Objective. Omit all images, then return the remaining material exactly as it stands.

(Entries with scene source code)

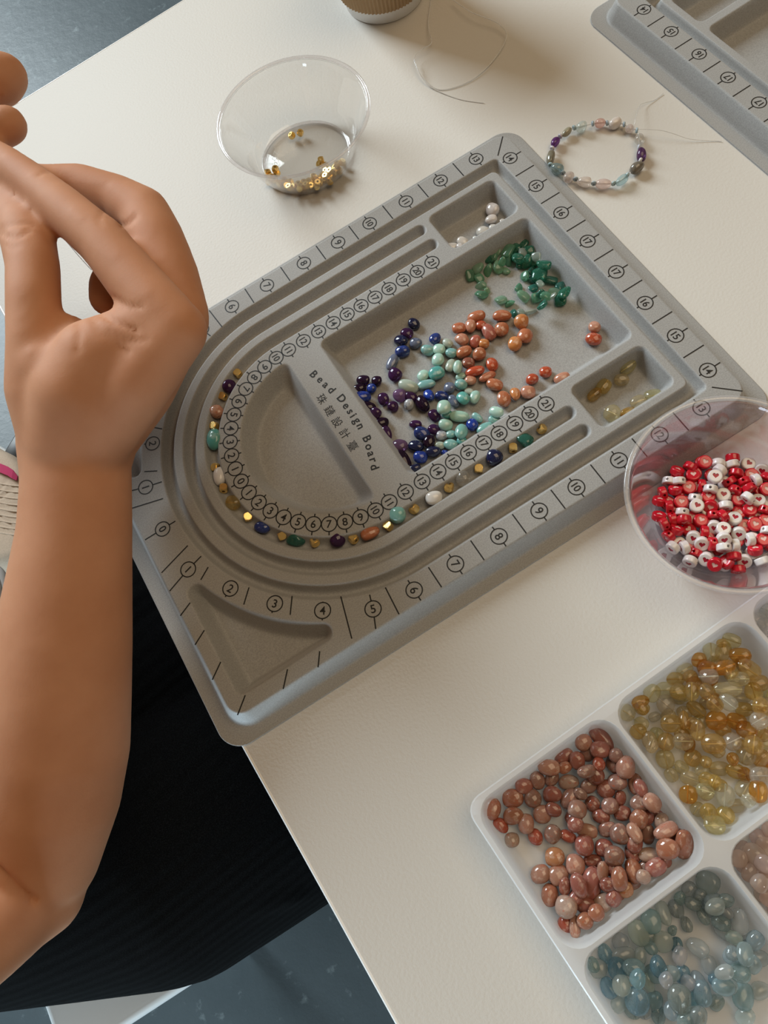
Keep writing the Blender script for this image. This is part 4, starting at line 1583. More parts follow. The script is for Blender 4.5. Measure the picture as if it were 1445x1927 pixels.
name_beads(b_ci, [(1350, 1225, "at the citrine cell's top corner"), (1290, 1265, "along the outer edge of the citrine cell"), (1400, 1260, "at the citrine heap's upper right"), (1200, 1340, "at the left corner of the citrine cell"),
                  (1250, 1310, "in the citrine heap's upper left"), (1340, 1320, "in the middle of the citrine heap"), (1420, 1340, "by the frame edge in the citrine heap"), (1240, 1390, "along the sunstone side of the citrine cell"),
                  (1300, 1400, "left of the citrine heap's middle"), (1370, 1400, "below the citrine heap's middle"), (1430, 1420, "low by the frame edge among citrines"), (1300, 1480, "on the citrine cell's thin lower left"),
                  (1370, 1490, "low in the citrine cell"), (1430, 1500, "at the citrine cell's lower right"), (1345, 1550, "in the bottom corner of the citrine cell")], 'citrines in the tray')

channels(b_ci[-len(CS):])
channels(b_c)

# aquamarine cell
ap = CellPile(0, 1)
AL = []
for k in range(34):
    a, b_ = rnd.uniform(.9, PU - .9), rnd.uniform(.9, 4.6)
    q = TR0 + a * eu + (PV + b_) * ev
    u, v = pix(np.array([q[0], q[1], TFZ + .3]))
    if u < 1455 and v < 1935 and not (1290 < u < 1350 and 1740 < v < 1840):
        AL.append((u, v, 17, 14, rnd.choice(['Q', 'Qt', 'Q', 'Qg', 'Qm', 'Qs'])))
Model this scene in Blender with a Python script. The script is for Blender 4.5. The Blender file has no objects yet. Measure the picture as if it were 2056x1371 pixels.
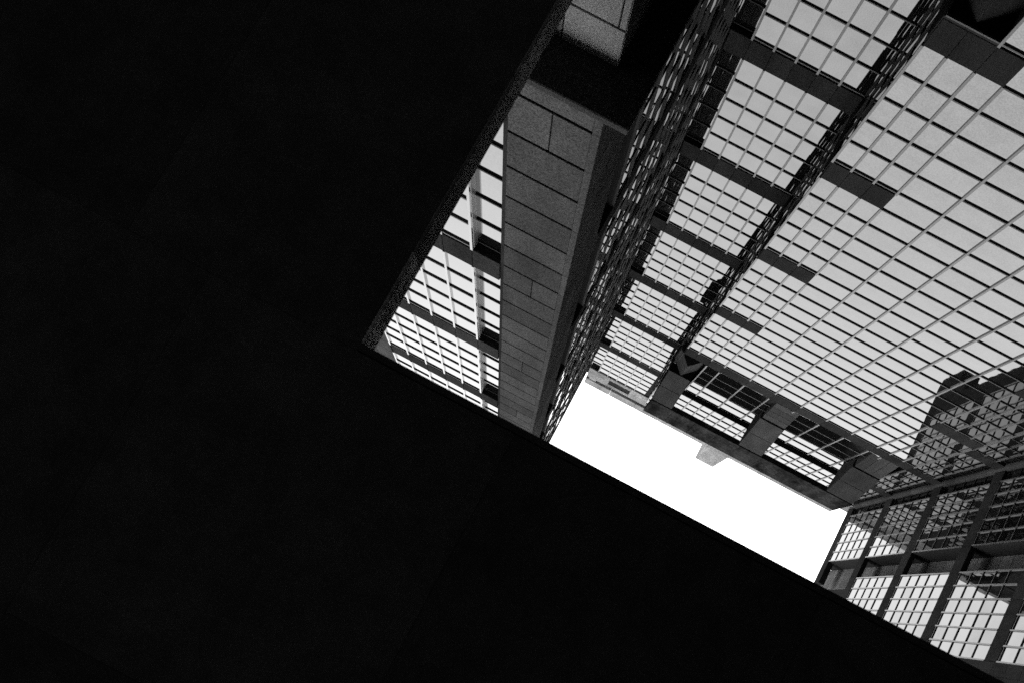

Result for this task.
Keep writing the Blender script for this image. This is part 4, starting at line 1583. More parts follow. The script is for Blender 4.5. Measure the picture as if it were 1445x1927 pixels.
name_beads(b_ci, [(1350, 1225, "at the citrine cell's top corner"), (1290, 1265, "along the outer edge of the citrine cell"), (1400, 1260, "at the citrine heap's upper right"), (1200, 1340, "at the left corner of the citrine cell"),
                  (1250, 1310, "in the citrine heap's upper left"), (1340, 1320, "in the middle of the citrine heap"), (1420, 1340, "by the frame edge in the citrine heap"), (1240, 1390, "along the sunstone side of the citrine cell"),
                  (1300, 1400, "left of the citrine heap's middle"), (1370, 1400, "below the citrine heap's middle"), (1430, 1420, "low by the frame edge among citrines"), (1300, 1480, "on the citrine cell's thin lower left"),
                  (1370, 1490, "low in the citrine cell"), (1430, 1500, "at the citrine cell's lower right"), (1345, 1550, "in the bottom corner of the citrine cell")], 'citrines in the tray')

channels(b_ci[-len(CS):])
channels(b_c)

# aquamarine cell
ap = CellPile(0, 1)
AL = []
for k in range(34):
    a, b_ = rnd.uniform(.9, PU - .9), rnd.uniform(.9, 4.6)
    q = TR0 + a * eu + (PV + b_) * ev
    u, v = pix(np.array([q[0], q[1], TFZ + .3]))
    if u < 1455 and v < 1935 and not (1290 < u < 1350 and 1740 < v < 1840):
        AL.append((u, v, 17, 14, rnd.choice(['Q', 'Qt', 'Q', 'Qg', 'Qm', 'Qs'])))
Model this scene in Blender with a Python script. The script is for Blender 4.5. The Blender file has no objects yet. Measure the picture as if it were 2056x1371 pixels.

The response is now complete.